The building was originally constructed as the Fitzroy Coffee House, in 1883, and converted to a pub (called "The Hundred Marks") in 1887, by W. M. Brutton. In the early years of the 20th century, Judah Morris Kleinfeld became licensee. He rebranded it the "Fitzroy Tavern" in March 1919. The licence then passed to his daughter and her husband Charles Allchild who ran it into the 1950s.
His granddaughter Sally Fiber who worked behind the bar from a very young age eventually wrote a history of the pub, [2] "The Fitzroy: The Autobiography of a London Tavern" with the help of Clive Powell-Williams. There are photographs on the walls of both Michael Bentine and Dylan Thomas drinking in the pub.

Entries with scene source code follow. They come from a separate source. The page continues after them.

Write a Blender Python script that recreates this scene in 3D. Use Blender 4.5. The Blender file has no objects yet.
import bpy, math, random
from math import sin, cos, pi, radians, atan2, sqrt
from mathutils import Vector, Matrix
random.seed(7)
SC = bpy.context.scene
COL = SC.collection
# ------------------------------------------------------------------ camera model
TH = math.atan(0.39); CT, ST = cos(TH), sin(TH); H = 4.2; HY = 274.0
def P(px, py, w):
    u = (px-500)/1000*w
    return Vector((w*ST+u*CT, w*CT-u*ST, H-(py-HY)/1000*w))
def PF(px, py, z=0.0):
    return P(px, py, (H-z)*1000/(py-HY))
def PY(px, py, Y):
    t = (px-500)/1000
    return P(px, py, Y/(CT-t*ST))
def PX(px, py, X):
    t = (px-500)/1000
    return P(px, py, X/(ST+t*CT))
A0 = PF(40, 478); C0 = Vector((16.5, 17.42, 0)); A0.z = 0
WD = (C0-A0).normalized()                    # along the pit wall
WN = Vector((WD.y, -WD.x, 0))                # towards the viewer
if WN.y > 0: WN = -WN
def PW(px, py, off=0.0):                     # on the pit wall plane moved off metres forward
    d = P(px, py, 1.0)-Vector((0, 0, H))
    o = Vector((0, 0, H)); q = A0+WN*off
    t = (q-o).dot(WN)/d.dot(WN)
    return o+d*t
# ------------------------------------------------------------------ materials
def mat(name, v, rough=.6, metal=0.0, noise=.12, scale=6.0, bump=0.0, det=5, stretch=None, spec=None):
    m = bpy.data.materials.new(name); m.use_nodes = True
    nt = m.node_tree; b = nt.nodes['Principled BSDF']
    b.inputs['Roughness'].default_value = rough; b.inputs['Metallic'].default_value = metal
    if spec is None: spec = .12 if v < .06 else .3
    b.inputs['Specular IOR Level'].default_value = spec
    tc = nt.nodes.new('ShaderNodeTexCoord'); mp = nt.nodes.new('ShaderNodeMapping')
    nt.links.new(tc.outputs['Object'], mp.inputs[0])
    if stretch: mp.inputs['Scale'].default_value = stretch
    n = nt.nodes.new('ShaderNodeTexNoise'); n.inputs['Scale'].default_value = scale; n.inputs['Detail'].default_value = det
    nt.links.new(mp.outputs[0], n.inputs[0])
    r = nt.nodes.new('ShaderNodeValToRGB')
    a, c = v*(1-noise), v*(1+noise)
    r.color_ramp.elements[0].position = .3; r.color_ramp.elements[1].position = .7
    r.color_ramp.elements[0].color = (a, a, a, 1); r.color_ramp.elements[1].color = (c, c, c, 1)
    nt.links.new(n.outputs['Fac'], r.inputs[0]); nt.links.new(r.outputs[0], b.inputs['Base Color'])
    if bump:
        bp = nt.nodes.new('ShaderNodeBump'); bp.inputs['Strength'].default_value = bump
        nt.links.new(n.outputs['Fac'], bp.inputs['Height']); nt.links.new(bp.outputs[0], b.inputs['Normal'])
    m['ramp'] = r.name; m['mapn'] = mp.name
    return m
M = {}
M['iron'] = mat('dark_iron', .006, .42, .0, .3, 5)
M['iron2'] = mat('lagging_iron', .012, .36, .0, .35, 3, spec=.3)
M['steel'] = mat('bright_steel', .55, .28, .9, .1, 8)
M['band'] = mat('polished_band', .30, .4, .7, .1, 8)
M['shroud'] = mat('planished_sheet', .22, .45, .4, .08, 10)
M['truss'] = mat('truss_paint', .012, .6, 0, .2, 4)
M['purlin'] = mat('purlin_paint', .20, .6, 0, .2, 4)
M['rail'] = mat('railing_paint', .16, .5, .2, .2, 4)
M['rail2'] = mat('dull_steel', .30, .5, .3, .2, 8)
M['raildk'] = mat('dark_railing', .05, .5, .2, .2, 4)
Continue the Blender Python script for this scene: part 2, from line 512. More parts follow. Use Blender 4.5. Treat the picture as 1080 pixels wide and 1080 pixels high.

By the 1990s, the Fitzroy came to be closely associated with the fandom of Doctor Who and held regular fan meetings. Many figures associated with the show were also regular patrons, including Russell T Davies, Steven Moffat, Paul Cornell, Nicholas Briggs, and Mark Gatiss. [3]
Since 2000 it has been the home of the Pear Shaped Comedy Club which runs every Wednesday in the downstairs bar. [4]
In 2018, the pub was given a pub design award by CAMRA for its 2015 refurbishment, in which its original Victorian appearance was retained and revived. [5] Polished mahogany partitions with acid-etched glass were installed downstairs to recreate the original snugs, while wrought-iron pub signs in keeping with the originals were erected outside.